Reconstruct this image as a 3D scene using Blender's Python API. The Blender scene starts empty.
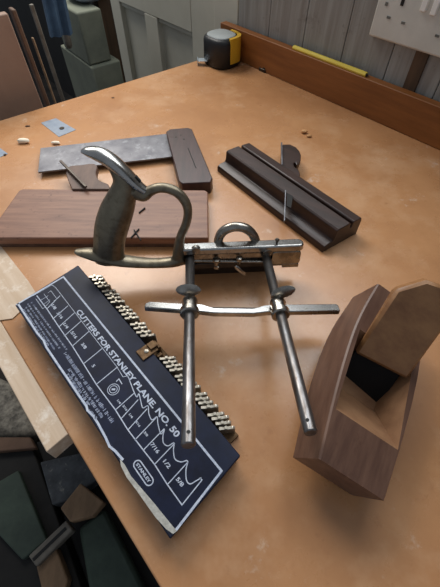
import bpy, bmesh, math, random
from mathutils import Vector, Matrix
random.seed(7)
PI = math.pi
scn = bpy.context.scene
COL = scn.collection
V = Vector

# ------------------------------------------------------------------ camera
H = 0.33                      # camera height over the bench top (bench top is z = 0)
FPX, PITCH = 362.0, math.radians(52.5)
CX, CY = 220.0, 293.5
cam = bpy.data.cameras.new('camera')
cam.sensor_fit = 'VERTICAL'; cam.sensor_height = 36.0
cam.lens = FPX / 587.0 * 36.0
cam.clip_start = 0.01
cam_o = bpy.data.objects.new('camera', cam); COL.objects.link(cam_o)
cam_o.location = (0, 0, H); cam_o.rotation_euler = (PI/2 - PITCH, 0, 0)
scn.camera = cam_o
CAM = V((0, 0, H))

def ray(x, y):
    c, s = math.cos(PITCH), math.sin(PITCH)
    u, v = (x-CX)/FPX, (y-CY)/FPX
    return V((u, -s*v + c, -c*v - s))
def P(x, y, z=0.0):           # measured photo point -> world point at height z
    d = ray(x, y); return CAM + d*((z-H)/d.z)
def onp(x, y, O, n):          # measured photo point -> point of the plane (O, n)
    d = ray(x, y); return CAM + d*((O-CAM).dot(n)/d.dot(n))
def along(x, y, S, r):        # distance along line S + t r nearest to a measured point
    d = ray(x, y).normalized(); w = S-CAM
    a, b, c = r.dot(r), r.dot(d), d.dot(d)
    return (b*d.dot(w) - c*r.dot(w))/(a*c-b*b)

# ------------------------------------------------------------------ materials
def srgb(r, g, b):
    f = lambda c: (c/255/12.92) if c/255 <= .04045 else ((c/255+.055)/1.055)**2.4
    return (f(r), f(g), f(b), 1)
def mat(name, c1, c2=None, rough=.5, metal=0, scale=(20, 20, 20), bump=0, detail=6, lo=.35, hi=.65, rot=0, spots=None, coord='Object', rvar=0, spec=.5):
    m = bpy.data.materials.new(name); m.use_nodes = True
    nt = m.node_tree; N = nt.nodes; L = nt.links
    b = N['Principled BSDF']; b.inputs['Roughness'].default_value = rough; b.inputs['Metallic'].default_value = metal
    b.inputs['Specular IOR Level'].default_value = spec
    if c2 is None: c2 = tuple(x*.8 for x in c1[:3]) + (1,)
    tc = N.new('ShaderNodeTexCoord'); mp = N.new('ShaderNodeMapping'); mp0 = N.new('ShaderNodeMapping')
    mp0.inputs['Rotation'].default_value = (0, 0, rot)
    mp.inputs['Scale'].default_value = scale
    L.new(tc.outputs[coord], mp0.inputs[0]); L.new(mp0.outputs[0], mp.inputs[0])
    n = N.new('ShaderNodeTexNoise'); n.inputs['Scale'].default_value = 1; n.inputs['Detail'].default_value = detail
    n.inputs['Roughness'].default_value = .65
    L.new(mp.outputs[0], n.inputs['Vector'])
    cr = N.new('ShaderNodeValToRGB'); cr.color_ramp.elements[0].position = lo; cr.color_ramp.elements[1].position = hi
    cr.color_ramp.elements[0].color = c1; cr.color_ramp.elements[1].color = c2
    L.new(n.outputs['Fac'], cr.inputs[0])
    out = cr.outputs[0]
    if spots:
        for (col, sc, a, z) in spots:
            n2 = N.new('ShaderNodeTexNoise'); n2.inputs['Scale'].default_value = sc; n2.inputs['Detail'].default_value = 5
            n2.inputs['Roughness'].default_value = .7
            L.new(tc.outputs[coord], n2.inputs['Vector'])
            r2 = N.new('ShaderNodeValToRGB'); r2.color_ramp.elements[0].position = a; r2.color_ramp.elements[1].position = z
            L.new(n2.outputs['Fac'], r2.inputs[0])
            mx = N.new('ShaderNodeMix'); mx.data_type = 'RGBA'
            L.new(r2.outputs[0], mx.inputs[0]); L.new(out, mx.inputs[6]); mx.inputs[7].default_value = col
            out = mx.outputs[2]
    L.new(out, b.inputs['Base Color'])
    if bump:
        bp = N.new('ShaderNodeBump'); bp.inputs['Strength'].default_value = bump; bp.inputs['Distance'].default_value = .001
        L.new(n.outputs['Fac'], bp.inputs['Height']); L.new(bp.outputs[0], b.inputs['Normal'])
    if rvar:
        mr = N.new('ShaderNodeMapRange'); mr.inputs[3].default_value = rough-rvar; mr.inputs[4].default_value = rough+rvar
        mr.inputs[1].default_value = .3; mr.inputs[2].default_value = .7
        L.new(n.outputs['Fac'], mr.inputs[0]); L.new(mr.outputs[0], b.inputs['Roughness'])
    return m

AD = V((0.65785, -0.75315, 0))          # along the wall, towards the viewer
ND = V((0.75315, 0.65785, 0))           # into the wall
WROT = -math.atan2(AD.y, AD.x)
M = {}
M['bench'] = mat('bench_hardboard', srgb(193, 142, 98), srgb(175, 124, 82), .28, scale=(9, 9, 9), bump=.10, rvar=.05,
                 spots=[(srgb(208, 166, 128), 10, .50, .80), (srgb(160, 108, 72), 60, .60, .85), (srgb(222, 204, 186), 26, .63, .82)])
M['bench_edge'] = mat('bench_edge', srgb(150, 96, 54), srgb(130, 80, 44), .6)
M['upstand'] = mat('upstand_wood', srgb(152, 94, 44), srgb(122, 72, 30), .5, scale=(5, 60, 60), rot=WROT, bump=.1)
M['upstand_top'] = mat('upstand_top', srgb(150, 130, 110), srgb(110, 90, 70), .7, scale=(40, 40, 40))
M['pale_ply'] = mat('pale_ply', srgb(214, 192, 168), srgb(196, 170, 142), .6, scale=(8, 90, 90), rot=WROT, spots=[(srgb(228, 214, 198), 50, .55, .7)])
M['wall'] = mat('wall_boards', srgb(150, 150, 145), srgb(128, 124, 118), .7, scale=(90, 90, 5), bump=.3, spots=[(srgb(100, 94, 88), 30, .60, .8)])
M['door'] = mat('door_paint', srgb(200, 196, 180), srgb(188, 184, 168), .5, scale=(6, 6, 6))
M['dark'] = mat('dark_surface', srgb(30, 28, 26), srgb(18, 17, 16), .8)
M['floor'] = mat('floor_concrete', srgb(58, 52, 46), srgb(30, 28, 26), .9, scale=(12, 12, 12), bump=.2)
M['plastic_white'] = mat('socket_plastic', srgb(206, 206, 198), srgb(196, 196, 188), .35)
M['switch_white'] = mat('switch_plastic', srgb(236, 236, 230), srgb(230, 230, 224), .3)
M['hole'] = mat('socket_hole', srgb(20, 20, 20), srgb(12, 12, 12), .7)
M['hole_soft'] = mat('socket_screw', srgb(110, 112, 106), srgb(90, 92, 88), .5)
M['black_rubber'] = mat('black_rubber', srgb(22, 23, 25), srgb(16, 16, 18), .45)
M['yellow'] = mat('yellow_plastic', srgb(222, 178, 52), srgb(206, 160, 40), .4)
M['pencil'] = mat('pencil_yellow', srgb(240, 218, 96), srgb(226, 200, 80), .4)
M['tape_label'] = mat('tape_label', srgb(178, 184, 184), srgb(160, 166, 166), .35)
M['tape_steel'] = mat('tape_steel', srgb(210, 222, 230), srgb(180, 195, 205), .3, .5)
M['nickel'] = mat('worn_nickel', srgb(176, 172, 164), srgb(126, 120, 112), .27, 1, scale=(60, 60, 60), rvar=.08, spots=[(srgb(110, 98, 84), 90, .52, .8)])
M['nickel_bright'] = mat('polished_nickel', srgb(188, 188, 186), srgb(158, 156, 152), .24, 1, scale=(50, 50, 50), rvar=.06, spots=[(srgb(110, 104, 96), 120, .62, .75)])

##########

What the task requires:
Restate the full listing verbatim and drop every picture.

Written solution:
Reconstruct this image as a 3D scene using Blender's Python API. The Blender scene starts empty.
import bpy, bmesh, math, random
from mathutils import Vector, Matrix
random.seed(7)
PI = math.pi
scn = bpy.context.scene
COL = scn.collection
V = Vector

# ------------------------------------------------------------------ camera
H = 0.33                      # camera height over the bench top (bench top is z = 0)
FPX, PITCH = 362.0, math.radians(52.5)
CX, CY = 220.0, 293.5
cam = bpy.data.cameras.new('camera')
cam.sensor_fit = 'VERTICAL'; cam.sensor_height = 36.0
cam.lens = FPX / 587.0 * 36.0
cam.clip_start = 0.01
cam_o = bpy.data.objects.new('camera', cam); COL.objects.link(cam_o)
cam_o.location = (0, 0, H); cam_o.rotation_euler = (PI/2 - PITCH, 0, 0)
scn.camera = cam_o
CAM = V((0, 0, H))

def ray(x, y):
    c, s = math.cos(PITCH), math.sin(PITCH)
    u, v = (x-CX)/FPX, (y-CY)/FPX
    return V((u, -s*v + c, -c*v - s))
def P(x, y, z=0.0):           # measured photo point -> world point at height z
    d = ray(x, y); return CAM + d*((z-H)/d.z)
def onp(x, y, O, n):          # measured photo point -> point of the plane (O, n)
    d = ray(x, y); return CAM + d*((O-CAM).dot(n)/d.dot(n))
def along(x, y, S, r):        # distance along line S + t r nearest to a measured point
    d = ray(x, y).normalized(); w = S-CAM
    a, b, c = r.dot(r), r.dot(d), d.dot(d)
    return (b*d.dot(w) - c*r.dot(w))/(a*c-b*b)

# ------------------------------------------------------------------ materials
def srgb(r, g, b):
    f = lambda c: (c/255/12.92) if c/255 <= .04045 else ((c/255+.055)/1.055)**2.4
    return (f(r), f(g), f(b), 1)
def mat(name, c1, c2=None, rough=.5, metal=0, scale=(20, 20, 20), bump=0, detail=6, lo=.35, hi=.65, rot=0, spots=None, coord='Object', rvar=0, spec=.5):
    m = bpy.data.materials.new(name); m.use_nodes = True
    nt = m.node_tree; N = nt.nodes; L = nt.links
    b = N['Principled BSDF']; b.inputs['Roughness'].default_value = rough; b.inputs['Metallic'].default_value = metal
    b.inputs['Specular IOR Level'].default_value = spec
    if c2 is None: c2 = tuple(x*.8 for x in c1[:3]) + (1,)
    tc = N.new('ShaderNodeTexCoord'); mp = N.new('ShaderNodeMapping'); mp0 = N.new('ShaderNodeMapping')
    mp0.inputs['Rotation'].default_value = (0, 0, rot)
    mp.inputs['Scale'].default_value = scale
    L.new(tc.outputs[coord], mp0.inputs[0]); L.new(mp0.outputs[0], mp.inputs[0])
    n = N.new('ShaderNodeTexNoise'); n.inputs['Scale'].default_value = 1; n.inputs['Detail'].default_value = detail
    n.inputs['Roughness'].default_value = .65
    L.new(mp.outputs[0], n.inputs['Vector'])
    cr = N.new('ShaderNodeValToRGB'); cr.color_ramp.elements[0].position = lo; cr.color_ramp.elements[1].position = hi
    cr.color_ramp.elements[0].color = c1; cr.color_ramp.elements[1].color = c2
    L.new(n.outputs['Fac'], cr.inputs[0])
    out = cr.outputs[0]
    if spots:
        for (col, sc, a, z) in spots:
            n2 = N.new('ShaderNodeTexNoise'); n2.inputs['Scale'].default_value = sc; n2.inputs['Detail'].default_value = 5
            n2.inputs['Roughness'].default_value = .7
            L.new(tc.outputs[coord], n2.inputs['Vector'])
            r2 = N.new('ShaderNodeValToRGB'); r2.color_ramp.elements[0].position = a; r2.color_ramp.elements[1].position = z
            L.new(n2.outputs['Fac'], r2.inputs[0])
            mx = N.new('ShaderNodeMix'); mx.data_type = 'RGBA'
            L.new(r2.outputs[0], mx.inputs[0]); L.new(out, mx.inputs[6]); mx.inputs[7].default_value = col
            out = mx.outputs[2]
    L.new(out, b.inputs['Base Color'])
    if bump:
        bp = N.new('ShaderNodeBump'); bp.inputs['Strength'].default_value = bump; bp.inputs['Distance'].default_value = .001
        L.new(n.outputs['Fac'], bp.inputs['Height']); L.new(bp.outputs[0], b.inputs['Normal'])
    if rvar:
        mr = N.new('ShaderNodeMapRange'); mr.inputs[3].default_value = rough-rvar; mr.inputs[4].default_value = rough+rvar
        mr.inputs[1].default_value = .3; mr.inputs[2].default_value = .7
        L.new(n.outputs['Fac'], mr.inputs[0]); L.new(mr.outputs[0], b.inputs['Roughness'])
    return m

AD = V((0.65785, -0.75315, 0))          # along the wall, towards the viewer
ND = V((0.75315, 0.65785, 0))           # into the wall
WROT = -math.atan2(AD.y, AD.x)
M = {}
M['bench'] = mat('bench_hardboard', srgb(193, 142, 98), srgb(175, 124, 82), .28, scale=(9, 9, 9), bump=.10, rvar=.05,
                 spots=[(srgb(208, 166, 128), 10, .50, .80), (srgb(160, 108, 72), 60, .60, .85), (srgb(222, 204, 186), 26, .63, .82)])
M['bench_edge'] = mat('bench_edge', srgb(150, 96, 54), srgb(130, 80, 44), .6)
M['upstand'] = mat('upstand_wood', srgb(152, 94, 44), srgb(122, 72, 30), .5, scale=(5, 60, 60), rot=WROT, bump=.1)
M['upstand_top'] = mat('upstand_top', srgb(150, 130, 110), srgb(110, 90, 70), .7, scale=(40, 40, 40))
M['pale_ply'] = mat('pale_ply', srgb(214, 192, 168), srgb(196, 170, 142), .6, scale=(8, 90, 90), rot=WROT, spots=[(srgb(228, 214, 198), 50, .55, .7)])
M['wall'] = mat('wall_boards', srgb(150, 150, 145), srgb(128, 124, 118), .7, scale=(90, 90, 5), bump=.3, spots=[(srgb(100, 94, 88), 30, .60, .8)])
M['door'] = mat('door_paint', srgb(200, 196, 180), srgb(188, 184, 168), .5, scale=(6, 6, 6))
M['dark'] = mat('dark_surface', srgb(30, 28, 26), srgb(18, 17, 16), .8)
M['floor'] = mat('floor_concrete', srgb(58, 52, 46), srgb(30, 28, 26), .9, scale=(12, 12, 12), bump=.2)
M['plastic_white'] = mat('socket_plastic', srgb(206, 206, 198), srgb(196, 196, 188), .35)
M['switch_white'] = mat('switch_plastic', srgb(236, 236, 230), srgb(230, 230, 224), .3)
M['hole'] = mat('socket_hole', srgb(20, 20, 20), srgb(12, 12, 12), .7)
M['hole_soft'] = mat('socket_screw', srgb(110, 112, 106), srgb(90, 92, 88), .5)
M['black_rubber'] = mat('black_rubber', srgb(22, 23, 25), srgb(16, 16, 18), .45)
M['yellow'] = mat('yellow_plastic', srgb(222, 178, 52), srgb(206, 160, 40), .4)
M['pencil'] = mat('pencil_yellow', srgb(240, 218, 96), srgb(226, 200, 80), .4)
M['tape_label'] = mat('tape_label', srgb(178, 184, 184), srgb(160, 166, 166), .35)
M['tape_steel'] = mat('tape_steel', srgb(210, 222, 230), srgb(180, 195, 205), .3, .5)
M['nickel'] = mat('worn_nickel', srgb(176, 172, 164), srgb(126, 120, 112), .27, 1, scale=(60, 60, 60), rvar=.08, spots=[(srgb(110, 98, 84), 90, .52, .8)])
M['nickel_bright'] = mat('polished_nickel', srgb(188, 188, 186), srgb(158, 156, 152), .24, 1, scale=(50, 50, 50), rvar=.06, spots=[(srgb(110, 104, 96), 120, .62, .75)])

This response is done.